Sian also asked me to notice how each example uses spiral in a slightly different way.  So following an internet investigation and discovering a world of (at least to me) advanced maths I'll start with the University of East Anglia spiral staircase from one of my Photo-shopped images -- this is an Archimedes spiral, a 3D spiral on a vertical plane, the spiral travelling counter clockwise.  All the rotations are the same size.

The three other spiral staircases are also examples of Archimedes spirals, and 3D on a vertical plane.  They differ, however, in respect of the size of each rotation -- some large to small, others small to large.


Simple Two Dimensional Shapes

Below are examples of  two dimensional  shapes, warm-up exercises shown in the module notes.  The colour scheme throughout uses soft turquoise, brown and gilt mainly on double sided tissue paper, where the paper is wrapped round wire it is single thickness.

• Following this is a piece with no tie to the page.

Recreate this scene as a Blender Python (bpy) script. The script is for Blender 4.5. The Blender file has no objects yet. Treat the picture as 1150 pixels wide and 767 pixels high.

First of all a single twist, followed by reverse twist and finally stepped twist using strips of paper about a centimetre wide, on reflection a little too wide as it tends to tear when under tension.  The paper has a matt finish, whereas all further examples use some gilt paper.  This I find more attractive as it seems to draw attention to the way the design is created, twisted, wrapped or knotted, giving the appearance of movement.

Middle left shows a long single twist which though narrower and therefore doesn't tear is uneven.  Further narrow strips are rolled into rosettes, and next to them wire scraps.  Three bands of twisted tissue are bent and glued in place -- an interesting way of making a textured surface.

On the far right is a sample of two strips knotted together (needing a paper clip to retain the twist) and three looped and knotted strips with tails left hanging.  Under the right light these last produce pleasing shadows.

Finally, two wrapped wire twists which are more closely related to spiral staircases.  The larger has tissue glued on across sections of the wire.  The smaller sample shows a small twist with wires stretching across the page.

Add caption



Spirals using Coloured Papers based on Resource Images


2:5

Sample 1: This spiral is cut from a single circle, the spokes are tissue-covered wire and try to evoke the uprights on the staircase balustrade.

Sample 2: Layers of coloured paper mounted with a similar open design made of covered wire.

Sample 3: Two interlocking blue/brown spirals with serrated edges mimicking stairs, the top one mounted on a bronze/brown disc.

2:6

Sample 4: A smooth-edged circle cut in a spiral, a second spiral cut parallel to the first and serrated.  The second mounted on the first.

Sample 5:  An oval shaped mounted with two offset circles finally mounted by a narrow cut circle.

Sample 6:  A circle with a spiral cut out and mounted with a gilt covered wire spiral.

Sample 7: A felt tip pen spiral studded with punched out tiny circles.







Sample 8 and 9: Two tissue shapes, one rectangular the other a trapezium, folded to created curved "staircases".

Sample 10 and 11:  Two versions of the UEA staircase,  Sample 10 a tube wrapped with a number of gilt covered lengths of wire.  Sample 11 a tube which has been cut so that strips of it become unfurled and then wrapped at intervals with lengths of covered wire.